Extremely Tiny Application Firewall Class

This is a small IP address blocking “firewall” for an old PHP based website. It’s totally basic, with no features at all. This is for those annoying situations when old software contains security holes, and you find out in the logs, when you see some queries with a long string of SQL-like code.

This is written for an old codebase with a bespoke db abstraction layer, so you will need to modify it to use PDO or a native interface, or some other data store (like memcached).

<?php // vim:ai:ts=4:sw=4:st=4:et

/**
 * Static class to add IP addresses to the firewall table,
 * and see if the IP address is in the table.
 *
 * To create the table for this:

   CREATE TABLE `firewall` (
   `ip` int(11) NOT NULL default '0',
     PRIMARY KEY  (`ip`)
     ) ENGINE=MyISAM DEFAULT CHARSET=binary COMMENT='ip addresses to block';
 */
class Firewall {

    /**
     * Adds an IP address to the table.
     */
    public static function add($ip) {
        $db_obj = new DB;
        $ipint = ip2long($ip);
        if ($ipint) {
            $db_obj->execute_statement("INSERT INTO firewall VALUES(".$ipint.")");
        }
    }

    /**
     * Checks if an address is blocked.
     */
    public static function isBlocked($ip) {
        $db_obj = new DB;
        $ipint = ip2long($ip);
        if ($ipint) {
            $result = $db_obj->query("SELECT COUNT(*) AS ct FROM firewall WHERE ip=".$ipint);
            return (intval($result[0]['ct'])==1);
        }
        return false;
    }

    /**
     * Checks if the client's IP address is blocked,
     * and exits the script if it is, sending a 500 status code.
     *
     * This is the most common use case for this class.
     */
    public static function protect() {
        if (Firewall::isBlocked($_SERVER['REMOTE_ADDR'])) {
            http_response_code(500);
            exit();
        }
    }
}

To use it, you include this file, and then use Firewall::add($_SERVER['REMOTE_ADDR']) to add addresses.

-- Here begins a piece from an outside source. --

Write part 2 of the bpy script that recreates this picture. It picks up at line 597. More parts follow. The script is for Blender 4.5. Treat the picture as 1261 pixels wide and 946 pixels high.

You use Firewall::protect() to block. That will just exit the script immediately. You should put your protection line near the top of specific pages you want to protect.

The calls to Firewall::add() may be deeper in your application, somewhere before or after your input validation.

This isn’t a general-purpose firewall. It’s a library so you can write some code to detect specific attacks, and then stick it into your legacy application and protect yourself. It’s a hack, and I’m sharing it so you won’t have to write so much code.

Some Attacks Described

Typically, the attacker has a script running across a bot network, so you get multiple IP addresses coming at you, but the addresses usually repeat a little bit.

The attacks are usually SQL injection attacks, which contain some SQL code. It’ll look like this: ?id=1234%20’%20OR%201=1%20UNION…

Sometimes, they are trying to read a configuration file, by using the “../” path to climb up into a different directory: ?file=../../../../settings/config.php. This is a path traversal attack.

Sometimes, they are attempting to upload a script. The script will start with something like a JPEG header, and then in the middle of it there’s a PHP tag. The file also contains “.php” in the name. This is a double extension attack: the webserver tries to identify the file by popping extensions off the end of the file.

Sometimes, the uploads will have filenames starting with pipe “|”, and that can be used to inject commands. Sometimes, the hack will be against the .htaccess file, with new settings in the file that will cause the file to be executed like a script.

Sometimes, they are exploiting holes in image libraries, compression libraries, or PHP extensions. These are a lot harder to detect.

They will also try to brute-force the admin screens, which is a little harder to detect, unless they keep hitting the same page over and over with nonexistent names.